## Written problem
Can you return the records below exactly as they stand, but only from the first line through the one with "SC.camera = cam"?

[Stored entries]
◆ ◆ ◆ ◆ ◆ ◆ ◆

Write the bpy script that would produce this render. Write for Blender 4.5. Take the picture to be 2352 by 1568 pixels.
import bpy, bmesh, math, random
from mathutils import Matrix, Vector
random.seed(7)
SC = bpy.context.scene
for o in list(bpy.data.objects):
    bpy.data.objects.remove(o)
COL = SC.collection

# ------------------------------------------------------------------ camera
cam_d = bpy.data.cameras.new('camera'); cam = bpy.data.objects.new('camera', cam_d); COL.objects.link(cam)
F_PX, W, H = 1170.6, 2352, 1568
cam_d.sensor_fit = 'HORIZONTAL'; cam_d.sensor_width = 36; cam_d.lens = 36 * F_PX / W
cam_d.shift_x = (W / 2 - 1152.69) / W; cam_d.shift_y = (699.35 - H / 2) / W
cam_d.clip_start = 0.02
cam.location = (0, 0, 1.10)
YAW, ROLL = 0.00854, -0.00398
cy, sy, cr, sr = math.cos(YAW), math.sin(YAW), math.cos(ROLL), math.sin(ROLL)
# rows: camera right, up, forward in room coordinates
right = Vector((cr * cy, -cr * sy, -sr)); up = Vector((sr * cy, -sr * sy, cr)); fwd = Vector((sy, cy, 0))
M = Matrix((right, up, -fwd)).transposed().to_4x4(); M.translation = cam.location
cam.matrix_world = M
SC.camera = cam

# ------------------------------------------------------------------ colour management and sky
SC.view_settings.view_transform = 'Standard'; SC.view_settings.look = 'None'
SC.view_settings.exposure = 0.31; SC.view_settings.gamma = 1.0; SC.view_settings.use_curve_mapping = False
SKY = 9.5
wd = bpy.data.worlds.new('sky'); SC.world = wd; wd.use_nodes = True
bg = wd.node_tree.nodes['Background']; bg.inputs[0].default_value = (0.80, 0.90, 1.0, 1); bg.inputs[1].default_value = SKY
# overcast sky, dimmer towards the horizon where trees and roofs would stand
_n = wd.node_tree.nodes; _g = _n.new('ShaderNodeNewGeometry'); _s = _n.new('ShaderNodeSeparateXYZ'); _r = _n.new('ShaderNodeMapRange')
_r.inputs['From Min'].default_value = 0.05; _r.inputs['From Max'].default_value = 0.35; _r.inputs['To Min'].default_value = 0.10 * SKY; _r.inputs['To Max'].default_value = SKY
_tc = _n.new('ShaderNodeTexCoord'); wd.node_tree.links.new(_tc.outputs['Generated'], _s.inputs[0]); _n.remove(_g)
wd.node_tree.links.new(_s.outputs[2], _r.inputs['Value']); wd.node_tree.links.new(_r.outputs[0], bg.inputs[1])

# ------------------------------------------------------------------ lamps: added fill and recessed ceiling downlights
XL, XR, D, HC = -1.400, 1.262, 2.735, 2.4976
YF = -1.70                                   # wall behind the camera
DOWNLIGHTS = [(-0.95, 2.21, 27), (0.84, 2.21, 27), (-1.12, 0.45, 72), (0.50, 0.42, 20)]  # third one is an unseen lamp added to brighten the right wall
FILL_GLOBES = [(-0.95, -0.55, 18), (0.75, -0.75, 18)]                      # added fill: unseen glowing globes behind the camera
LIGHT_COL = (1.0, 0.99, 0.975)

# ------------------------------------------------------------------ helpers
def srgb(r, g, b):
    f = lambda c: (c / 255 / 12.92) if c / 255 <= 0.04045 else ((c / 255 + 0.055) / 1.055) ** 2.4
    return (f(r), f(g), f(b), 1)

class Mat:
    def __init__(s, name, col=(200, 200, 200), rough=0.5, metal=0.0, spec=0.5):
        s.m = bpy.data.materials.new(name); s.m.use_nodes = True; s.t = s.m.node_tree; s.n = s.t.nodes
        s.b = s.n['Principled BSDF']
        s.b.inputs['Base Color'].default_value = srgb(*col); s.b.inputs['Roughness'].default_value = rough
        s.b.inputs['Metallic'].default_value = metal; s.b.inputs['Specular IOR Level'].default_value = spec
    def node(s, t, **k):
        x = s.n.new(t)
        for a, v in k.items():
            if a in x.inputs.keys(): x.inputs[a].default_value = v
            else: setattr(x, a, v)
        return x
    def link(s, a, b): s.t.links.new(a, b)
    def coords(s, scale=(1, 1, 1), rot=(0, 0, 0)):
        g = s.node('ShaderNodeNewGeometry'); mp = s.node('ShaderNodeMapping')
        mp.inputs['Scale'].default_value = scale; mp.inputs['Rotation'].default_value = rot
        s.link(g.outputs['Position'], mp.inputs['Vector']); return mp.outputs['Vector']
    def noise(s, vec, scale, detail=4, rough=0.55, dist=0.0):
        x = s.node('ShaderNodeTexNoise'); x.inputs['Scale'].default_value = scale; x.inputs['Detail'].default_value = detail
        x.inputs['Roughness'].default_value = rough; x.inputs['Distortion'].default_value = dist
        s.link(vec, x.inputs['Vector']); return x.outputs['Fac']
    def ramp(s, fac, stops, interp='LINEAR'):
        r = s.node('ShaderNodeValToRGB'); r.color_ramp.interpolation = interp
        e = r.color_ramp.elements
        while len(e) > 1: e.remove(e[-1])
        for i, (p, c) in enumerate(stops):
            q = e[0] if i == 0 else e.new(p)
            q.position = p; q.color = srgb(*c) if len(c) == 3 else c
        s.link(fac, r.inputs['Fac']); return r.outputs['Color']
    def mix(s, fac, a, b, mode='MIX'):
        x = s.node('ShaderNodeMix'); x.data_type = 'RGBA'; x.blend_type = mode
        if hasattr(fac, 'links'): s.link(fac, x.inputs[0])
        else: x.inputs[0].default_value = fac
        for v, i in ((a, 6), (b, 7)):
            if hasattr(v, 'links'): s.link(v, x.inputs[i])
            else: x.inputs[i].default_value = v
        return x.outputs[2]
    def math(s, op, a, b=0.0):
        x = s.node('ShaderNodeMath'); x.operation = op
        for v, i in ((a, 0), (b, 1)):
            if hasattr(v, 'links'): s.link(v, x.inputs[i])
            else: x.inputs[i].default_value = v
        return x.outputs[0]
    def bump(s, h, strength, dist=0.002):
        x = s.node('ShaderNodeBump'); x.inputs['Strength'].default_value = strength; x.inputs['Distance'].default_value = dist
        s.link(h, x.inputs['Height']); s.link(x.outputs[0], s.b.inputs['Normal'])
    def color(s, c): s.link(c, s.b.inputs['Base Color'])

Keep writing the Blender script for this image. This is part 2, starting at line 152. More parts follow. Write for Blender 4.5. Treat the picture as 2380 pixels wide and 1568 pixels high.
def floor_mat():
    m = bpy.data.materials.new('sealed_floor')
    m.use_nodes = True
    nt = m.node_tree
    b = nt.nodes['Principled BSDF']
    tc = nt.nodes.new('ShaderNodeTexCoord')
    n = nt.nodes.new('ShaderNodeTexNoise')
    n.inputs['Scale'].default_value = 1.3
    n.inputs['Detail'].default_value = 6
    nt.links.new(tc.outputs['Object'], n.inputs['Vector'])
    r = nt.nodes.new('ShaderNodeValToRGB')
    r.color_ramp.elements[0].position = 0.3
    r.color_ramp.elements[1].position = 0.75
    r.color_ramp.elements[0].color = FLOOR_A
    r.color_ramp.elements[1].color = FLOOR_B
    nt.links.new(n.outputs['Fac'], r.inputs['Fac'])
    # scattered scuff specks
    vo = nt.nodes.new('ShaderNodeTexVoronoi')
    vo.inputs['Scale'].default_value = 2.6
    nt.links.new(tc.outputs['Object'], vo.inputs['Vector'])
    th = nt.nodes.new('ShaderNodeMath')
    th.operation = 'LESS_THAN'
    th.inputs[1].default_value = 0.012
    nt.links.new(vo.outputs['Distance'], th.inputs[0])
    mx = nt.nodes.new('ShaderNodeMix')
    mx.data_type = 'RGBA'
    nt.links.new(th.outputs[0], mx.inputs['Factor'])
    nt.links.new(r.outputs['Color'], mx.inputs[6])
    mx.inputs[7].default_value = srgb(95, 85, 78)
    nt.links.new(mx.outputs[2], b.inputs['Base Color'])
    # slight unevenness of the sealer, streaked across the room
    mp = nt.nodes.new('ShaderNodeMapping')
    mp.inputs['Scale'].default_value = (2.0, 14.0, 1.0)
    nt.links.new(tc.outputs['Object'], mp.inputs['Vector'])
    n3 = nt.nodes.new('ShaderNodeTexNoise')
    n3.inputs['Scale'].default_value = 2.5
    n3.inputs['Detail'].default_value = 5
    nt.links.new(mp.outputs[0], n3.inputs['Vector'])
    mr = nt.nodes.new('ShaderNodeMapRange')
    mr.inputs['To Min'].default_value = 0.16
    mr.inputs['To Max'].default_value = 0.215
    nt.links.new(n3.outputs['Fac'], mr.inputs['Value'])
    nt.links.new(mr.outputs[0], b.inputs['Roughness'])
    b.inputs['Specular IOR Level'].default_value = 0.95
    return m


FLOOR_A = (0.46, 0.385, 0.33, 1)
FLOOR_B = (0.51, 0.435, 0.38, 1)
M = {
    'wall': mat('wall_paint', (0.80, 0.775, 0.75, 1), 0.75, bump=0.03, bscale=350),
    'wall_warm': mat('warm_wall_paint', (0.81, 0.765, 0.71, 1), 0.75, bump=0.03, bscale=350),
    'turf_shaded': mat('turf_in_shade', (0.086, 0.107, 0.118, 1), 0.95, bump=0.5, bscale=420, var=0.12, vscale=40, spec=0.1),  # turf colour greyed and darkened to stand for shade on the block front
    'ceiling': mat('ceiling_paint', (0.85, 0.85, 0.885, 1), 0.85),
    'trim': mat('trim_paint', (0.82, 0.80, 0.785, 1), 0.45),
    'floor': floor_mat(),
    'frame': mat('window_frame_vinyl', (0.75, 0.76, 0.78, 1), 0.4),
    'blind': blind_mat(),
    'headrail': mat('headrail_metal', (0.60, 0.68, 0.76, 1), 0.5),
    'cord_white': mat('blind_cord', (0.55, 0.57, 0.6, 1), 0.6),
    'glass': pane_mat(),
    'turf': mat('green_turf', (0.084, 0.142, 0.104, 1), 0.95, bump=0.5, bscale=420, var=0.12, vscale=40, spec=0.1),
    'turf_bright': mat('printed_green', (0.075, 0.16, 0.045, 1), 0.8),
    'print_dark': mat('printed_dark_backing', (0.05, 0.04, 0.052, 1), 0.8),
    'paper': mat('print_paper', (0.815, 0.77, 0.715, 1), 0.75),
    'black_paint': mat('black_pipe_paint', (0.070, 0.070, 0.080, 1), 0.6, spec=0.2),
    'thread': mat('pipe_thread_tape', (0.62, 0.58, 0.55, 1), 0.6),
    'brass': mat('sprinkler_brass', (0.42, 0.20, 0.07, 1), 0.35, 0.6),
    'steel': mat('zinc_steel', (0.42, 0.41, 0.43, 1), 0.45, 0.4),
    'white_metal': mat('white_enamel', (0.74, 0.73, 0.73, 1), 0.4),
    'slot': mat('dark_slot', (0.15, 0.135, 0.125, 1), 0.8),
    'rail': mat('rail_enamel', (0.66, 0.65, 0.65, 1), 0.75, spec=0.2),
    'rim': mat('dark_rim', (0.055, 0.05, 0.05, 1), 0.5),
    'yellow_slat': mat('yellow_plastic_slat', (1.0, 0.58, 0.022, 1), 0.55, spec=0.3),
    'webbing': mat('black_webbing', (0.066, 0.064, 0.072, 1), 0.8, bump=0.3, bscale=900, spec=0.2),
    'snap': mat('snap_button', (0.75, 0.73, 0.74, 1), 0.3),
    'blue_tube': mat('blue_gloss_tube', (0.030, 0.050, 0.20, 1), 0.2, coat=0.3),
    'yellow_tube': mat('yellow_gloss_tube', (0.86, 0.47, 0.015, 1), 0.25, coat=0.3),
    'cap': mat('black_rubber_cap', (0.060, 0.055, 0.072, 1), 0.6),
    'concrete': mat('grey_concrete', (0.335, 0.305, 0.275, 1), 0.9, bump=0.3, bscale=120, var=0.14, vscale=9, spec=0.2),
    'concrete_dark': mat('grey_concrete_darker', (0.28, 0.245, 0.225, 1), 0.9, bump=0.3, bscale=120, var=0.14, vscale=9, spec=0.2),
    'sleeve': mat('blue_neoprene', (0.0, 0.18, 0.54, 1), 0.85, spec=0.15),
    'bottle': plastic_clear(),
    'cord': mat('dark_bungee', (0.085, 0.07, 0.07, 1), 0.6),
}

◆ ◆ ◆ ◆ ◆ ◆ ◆

## Full solution
Write the bpy script that would produce this render. Write for Blender 4.5. Take the picture to be 2352 by 1568 pixels.
import bpy, bmesh, math, random
from mathutils import Matrix, Vector
random.seed(7)
SC = bpy.context.scene
for o in list(bpy.data.objects):
    bpy.data.objects.remove(o)
COL = SC.collection

# ------------------------------------------------------------------ camera
cam_d = bpy.data.cameras.new('camera'); cam = bpy.data.objects.new('camera', cam_d); COL.objects.link(cam)
F_PX, W, H = 1170.6, 2352, 1568
cam_d.sensor_fit = 'HORIZONTAL'; cam_d.sensor_width = 36; cam_d.lens = 36 * F_PX / W
cam_d.shift_x = (W / 2 - 1152.69) / W; cam_d.shift_y = (699.35 - H / 2) / W
cam_d.clip_start = 0.02
cam.location = (0, 0, 1.10)
YAW, ROLL = 0.00854, -0.00398
cy, sy, cr, sr = math.cos(YAW), math.sin(YAW), math.cos(ROLL), math.sin(ROLL)
# rows: camera right, up, forward in room coordinates
right = Vector((cr * cy, -cr * sy, -sr)); up = Vector((sr * cy, -sr * sy, cr)); fwd = Vector((sy, cy, 0))
M = Matrix((right, up, -fwd)).transposed().to_4x4(); M.translation = cam.location
cam.matrix_world = M
SC.camera = cam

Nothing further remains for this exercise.